TO BE DONE
Up to and including the line with "plant('osier_shrub', me, ((M_TWIG_STRAW, M_TWIG_RED)[k", write out the listing from its first line, minus the pictures.

[Begin]

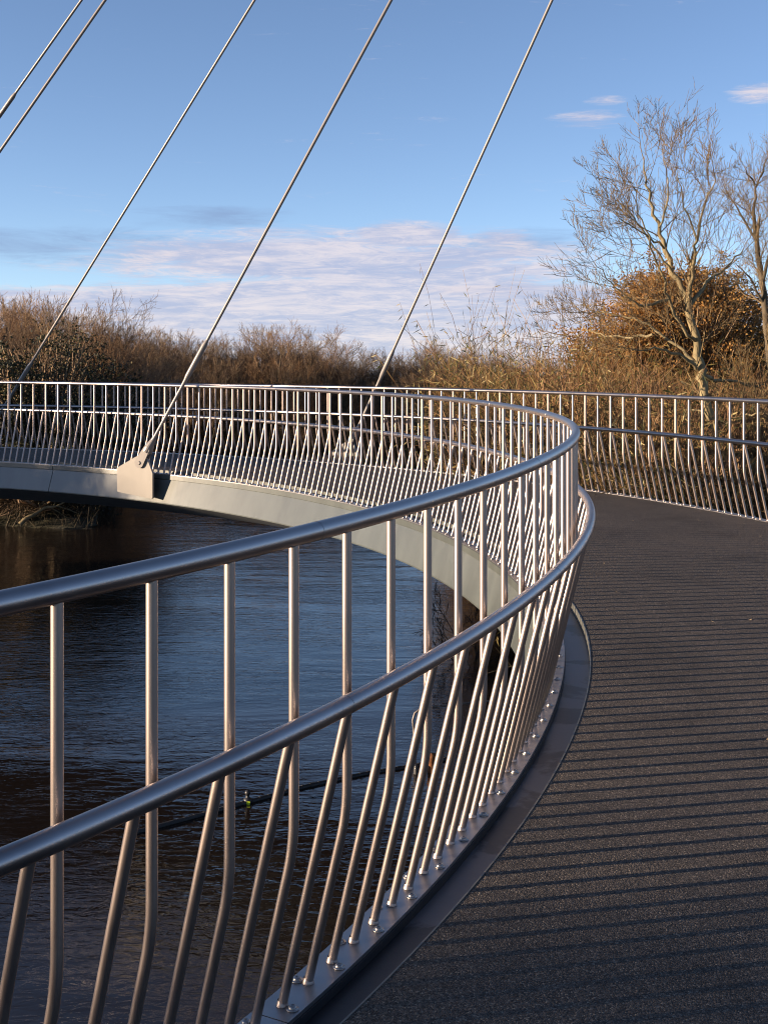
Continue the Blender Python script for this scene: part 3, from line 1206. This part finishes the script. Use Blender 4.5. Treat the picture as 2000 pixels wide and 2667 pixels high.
OSIER = [osier_meshes(61, 4.0, 60, 1.0, .75), osier_meshes(62, 3.7, 64, 1.1, .55), osier_meshes(63, 3.8, 66, 1.05, .22), osier_meshes(64, 4.4, 44, .8, .95)]
r = np.random.default_rng(9)
TOP_X = [1150, 1280, 1310, 1360, 1400, 1450, 1520, 1600, 1700, 1800, 1900, 2050]
TOP_Y = [985, 960, 925, 925, 905, 895, 925, 955, 975, 985, 990, 990]
LBL_OS = 'yellow-green narrow-leaved shrub in the thicket behind the outer railing'
GRP_OS = 'narrow-leaved shrubs behind the outer railing'


def osier(px, yy, k, top, lab=None, slim=1.05):
    x = (px - 1000) * yy / FPX
    g = gz(x, yy)
    me = OSIER[k]
    hh = 3.9
    zt = EYE + (HORIZON - top) * yy / FPX
    sc = (zt - g) / hh
    plant('osier_shrub', me, ((M_TWIG_STRAW, M_TWIG_RED)[k == 2], M_LEAF_STRAW), (x, yy, g), r.random() * 6.28, (sc * slim, sc * slim, sc), lab or LBL_OS, 'shrub', GRP_OS, ('stems', 'leaves'))


k = 0
for yy0, dy, step, x0, x1, drop, kinds in ((18.3, .8, 120, 1560, 1740, 60, (0, 3, 1)), (21.0, 1.2, 85, 1530, 2260, 30, (0, 2, 3, 2)), (23.5, 2.0, 85, 1490, 2260, -4, (2, 2, 1, 3, 2)),
                                           (28.0, 2.0, 75, 1420, 2260, 4, (2, 1, 0, 2)), (33, 2.5, 60, 1345, 2200, -6, (0, 2, 1, 3)), (38, 3, 60, 1300, 1700, 0, (2, 1, 2))):
    px = x0 + r.random() * 40
    while px < x1:
        osier(px, yy0 + dy * r.random(), kinds[k % len(kinds)], np.interp(px, TOP_X, TOP_Y) + drop + r.normal() * 16)
        px += step * (.75 + .5 * r.random())
        k += 1
osier(1330, 26.0, 3, 868, 'tall leafy shoots at the left end of the thicket, topping the railing', .5)
osier(1440, 25.0, 3, 838, 'tallest leafy shoots of the thicket, left of the big bare tree', .55)


# ---- trees on the sunward bank, left of the picture: their shade falls on both ends of the curve
r = np.random.default_rng(15)
for yy, top, kind in ((-10.5, 7.7, 0), (-14.3, 8.8, 0), (-20, 9.4, 0), (-25.5, 9.6, 0), (9.4, 7.1, 0), (13.2, 8.5, 0), (17.5, 9.2, 0),
                      (-8.7, 7.9, 1), (-12.2, 9.2, 1), (-17, 10, 1), (7.8, 7.0, 1), (11.0, 8.6, 1), (15.5, 9.4, 1)):
    x = -49 - 3 * kind - r.random()
    g = gz(x, yy)
    if kind == 0:
        sc = (top - g) / 5.9
        plant('oak_tree', OAK, (M_BARK, M_TWIG_GREY, M_LEAF_BROWN), (x, yy, g), r.random() * 6.28, (sc, sc, sc), 'brown-leaved oak on the sunward river bank, left of the view', 'tree', 'oaks on the sunward bank')
    else:
        m = FAR[int(r.integers(4))]
        sc = (top - g) / max(v.co.z for v in m[1].vertices)
        plant('bare_tree', m, (M_BARK, M_TWIG_GREY), (x, yy, g), r.random() * 6.28, (sc, sc, sc), 'bare tree on the sunward river bank, left of the view', 'tree', 'bare trees on the sunward bank')


TANGLE = [bare_shrub_meshes(71, 3.4, 9, .75, .9, .022), bare_shrub_meshes(72, 3.2, 10, .65, 1.0, .020)]
r = np.random.default_rng(33)
for k, (px, yy, top) in enumerate(((1560, 19.6, 985), (1650, 20.2, 955), (1730, 21.5, 925), (1790, 20.8, 960), (1900, 21.2, 950), (1960, 20.0, 985), (2010, 22.0, 930), (1620, 23.0, 925), (1500, 24.5, 935), (1850, 23.5, 925))):
    x = (px - 1000) * yy / FPX
    g = gz(x, yy)
    m = TANGLE[k % 2]
    sc = (EYE + (HORIZON - top - 28) * yy / FPX - g) / max(v.co.z for v in m[1].vertices)
    plant('bare_shrub', m, (M_BARK, M_TWIG_RED if k % 3 else M_TWIG_GOLD), (x, yy, g), r.random() * 6.28, sc, 'leafless red-brown shrub tangled into the thicket behind the outer railing', 'shrub', 'leafless shrubs in the thicket')


# ---- low scrub under the trees on both banks: one mass that nobody could count
def scrub():
    r = np.random.default_rng(77)
    segs = []

    def tuft(x, y, h, n):
        g = gz(x, y)
        for _ in range(n):
            p = np.array([x + r.normal() * .5, y + r.normal() * .5, g - .05])
            d = np.array([r.normal() * .5, r.normal() * .5, 1.0])
            d /= np.linalg.norm(d)
            hh = h * (.4 + .8 * r.random())
            q = p + d * hh * .55
            e = q + (d + np.array([r.normal() * .5, r.normal() * .5, -.1])) * hh * .45
            segs.append((*p, *q, .009, .007))
            segs.append((*q, *e, .007, .003))
            if r.random() < .6:
                e2 = q + (d + rvec(r) * .9) * hh * .35
                segs.append((*q, *e2, .006, .003))
    n = 0
    while n < 1300:
        x, y = -26 + 46 * r.random(), 38 + 50 * r.random()
        d = float(shore_d(x, y))
        if d < .1 or d > 13 or (x > 4 and y < 66) or r.random() > math.exp(-d / 6):
            continue
        n += 1
        tuft(x, y, 1.5 + 1.5 * r.random(), 15)
    for _ in range(650):
        y = 16 + 22 * r.random()
        x = shore_x(y) + .1 + 8 * r.random()
        tuft(float(x), y, 1.0 + .9 * r.random(), 16)
    o = obj('undergrowth', tubes_mesh('undergrowth', np.array(segs), 3), None, M_SCRUB)
    o['kind'] = 'stuff'
    tag(o, 'tangled brown undergrowth covering both river banks below the trees', 'undergrowth')


scrub()

# ---- bare shrub low under the bridge, brush and fallen branch at the left bank
LOW = bare_shrub_meshes(81, 1.9, 7, 1.5, .6, .016)
p = at(1262, 1722, 20.4)
plant('bare_shrub', LOW, (M_TWIG_DARK, M_TWIG_DARK), (p.x, p.y, WATER - .1), 2.0, .80, 'low bare shrub standing in the water below the curve of the bridge', 'shrub')
BRUSH = bare_shrub_meshes(82, 3.0, 9, .9, .9, .03)
for px, yy, sc, lab in ((8, 39.8, 1.1, 'leafless brush hanging over the water at the left edge'), (75, 40.2, .95, 'leafless brush beside the fallen branch on the left bank'), (215, 41.0, .65, 'small leafless brush right of the fallen branch')):
    x = (px - 1000) * yy / FPX
    plant('bare_shrub', BRUSH, (M_BARK, M_TWIG_GREY), (x, yy, gz(x, yy)), px * 1.3, sc, lab, 'shrub', 'leafless brush on the left bank')
b = MB()
a0, a1 = at(52, 1366, 38.6), at(192, 1290, 39.2)
a0.z = max(a0.z, WATER - .05)
line = [a0 + (a1 - a0) * t + Vector((0, 0, .10 * math.sin(t * 5) + .03 * math.sin(t * 17))) for t in np.linspace(0, 1, 14)]
b.tube(line, list(np.linspace(.075, .014, 14)), 8)
for t0, dx, dz in ((.55, .5, -.35), (.7, .7, -.3), (.8, .2, .5), (.65, .15, .6), (.45, -.2, .45), (.9, .6, .1)):
    q = line[int(t0 * 13)]
    b.tube([q, q + Vector((dx * .5, .1, dz * .45)), q + Vector((dx, .2, dz))], [.016, .011, .005], 5)
tag(obj('fallen_branch', b.mesh('fallen_branch'), None, M_BARK_PALE), 'pale fallen branch slanting out of the water at the left bank', 'branch')


# ------------------------------------------------------------------ things on the river
def on_water(px, py):
    y = FPX * (EYE - WATER) / (py - HORIZON)
    return at(px, py, y)


boom = empty('floating_boom', 'long black floating pipe boom lying across the dark water', 'boom', loc=on_water(800, 2048))
binv = Matrix.Translation(boom.location).inverted()
line = [on_water(*q) for q in ((330, 2177), (400, 2159), (470, 2140), (645, 2092), (800, 2050), (950, 2018), (1085, 1996), (1180, 1976))]
b = MB()
b.tube([q + Vector((0, 0, .005)) for q in line], .027, 12)
o = obj('pipe', b.mesh('pipe'), boom, M_BOOM)
o.matrix_parent_inverse = binv
b = MB()
for i in range(len(line) - 1):
    n = 7
    for k in range(n):
        q = line[i] + (line[i + 1] - line[i]) * ((k + .5) / n)
        d = (line[i + 1] - line[i]).normalized()
        b.tube([q - d * .02 + Vector((0, 0, .005)), q + d * .02 + Vector((0, 0, .005))], .030, 12)
o = obj('clips', b.mesh('clips'), boom, M_BOOM)
o.matrix_parent_inverse = binv
q = on_water(645, 2092)
marker = empty('marker_buoy', 'black ball-topped marker with a yellow reflector on the floating boom', 'buoy', loc=q)
b = MB()
b.lathe([(.0001, -.05), (.045, -.05), (.045, .045), (.030, .055), (.020, .065), (.020, .085)], 16)
obj('stem', b.mesh('stem'), marker, M_BOOM)
b = MB()
b.lathe([(.032 * math.sin(math.pi * t / 12) + 1e-4, .112 - .032 * math.cos(math.pi * t / 12)) for t in range(13)], 18)
obj('ball', b.mesh('ball'), marker, M_BOOM)
b = MB()
b.box((.012, -.046, .012), (.034, .004, .036))
obj('reflector', b.mesh('reflector', False), marker, M_YELLOW)

yq = 15.1
b = MB()
gp = [at(1083, 2000, yq), at(1077, 1900, yq), at(1075, 1876, yq), at(1080, 1858, yq), at(1096, 1846, yq), at(1130, 1842, yq + .1), at(1210, 1832, yq + .3), at(1280, 1826, yq + .5), at(1340, 1818, yq + .7)]
b.tube(gp, .013, 10)
b.tube([at(1336, 2010, yq + .7), at(1338, 1818, yq + .7)], .013, 10)
tag(obj('guard_rail', b.mesh('guard_rail'), None, M_GALV), 'thin bent pipe guard rail rising from the water behind the near bars', 'guard rail')
q = on_water(1124, 2012)
post = empty('mooring_post', 'stubby rust-brown mooring post standing in the water beyond the near bars', 'post', loc=q)
b = MB()
b.lathe([(.05, -.3), (.05, .17), (.053, .172), (.053, .215), (.0001, .222)], 16)
obj('pile', b.mesh('pile'), post, M_RUST)
q = on_water(1084, 2016)
b = MB()
b.lathe([(.032, -.3), (.032, .09), (.028, .105), (.0001, .11)], 14)
o = obj('mooring_post', b.mesh('mooring_stub'), None, M_BOOM)
o.location = q
tag(o, 'short black mooring stub beside the rust-brown post at the boom end', 'post')

# ------------------------------------------------------------------ a few fallen leaves on the deck
M_FLECK = leaf('dry_leaf', [(0, (0.245, 0.154, 0.070)), (1, (0.434, 0.329, 0.196))], .2)
r = np.random.default_rng(3)
for s, off in ((6.2, 1.05), (7.0, 2.4), (8.3, 1.6), (9.5, 2.9), (5.3, 1.9), (4.3, 1.35), (4.6, 2.1), (10.6, 2.2), (11.6, 1.3), (3.4, 1.2), (6.0, 2.7), *[(3 + 11 * r.random(), .3 + 3.2 * r.random()) for _ in range(22)]):
    p0 = P(s, off, .026)
    a = r.random() * 6.28
    l, w = .008 + .012 * r.random(), .004 + .004 * r.random()
    u, n_ = Vector((math.cos(a), math.sin(a), .15)), Vector((-math.sin(a), math.cos(a), .2))
    v = [p0 - u * l, p0 - u * l * .3 + n_ * w, p0 + u * l * .5 + n_ * w * .8, p0 + u * l + Vector((0, 0, .006)), p0 + u * l * .4 - n_ * w, p0 - u * l * .4 - n_ * w * .9]
    me = mesh_np('fallen_leaf', v, np.array([[0, 1, 2, 3, 4, 5]]), False)
    tag(obj('fallen_leaf', me, None, M_FLECK), 'tiny dry leaf lying on the gritted deck', 'leaf', 'dry leaves on the deck')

[End]

TASK OUTPUT
Continue the Blender Python script for this scene: part 3, from line 1206. This part finishes the script. Use Blender 4.5. Treat the picture as 2000 pixels wide and 2667 pixels high.
OSIER = [osier_meshes(61, 4.0, 60, 1.0, .75), osier_meshes(62, 3.7, 64, 1.1, .55), osier_meshes(63, 3.8, 66, 1.05, .22), osier_meshes(64, 4.4, 44, .8, .95)]
r = np.random.default_rng(9)
TOP_X = [1150, 1280, 1310, 1360, 1400, 1450, 1520, 1600, 1700, 1800, 1900, 2050]
TOP_Y = [985, 960, 925, 925, 905, 895, 925, 955, 975, 985, 990, 990]
LBL_OS = 'yellow-green narrow-leaved shrub in the thicket behind the outer railing'
GRP_OS = 'narrow-leaved shrubs behind the outer railing'


def osier(px, yy, k, top, lab=None, slim=1.05):
    x = (px - 1000) * yy / FPX
    g = gz(x, yy)
    me = OSIER[k]
    hh = 3.9
    zt = EYE + (HORIZON - top) * yy / FPX
    sc = (zt - g) / hh
    plant('osier_shrub', me, ((M_TWIG_STRAW, M_TWIG_RED)[k == 2], M_LEAF_STRAW), (x, yy, g), r.random() * 6.28, (sc * slim, sc * slim, sc), lab or LBL_OS, 'shrub', GRP_OS, ('stems', 'leaves'))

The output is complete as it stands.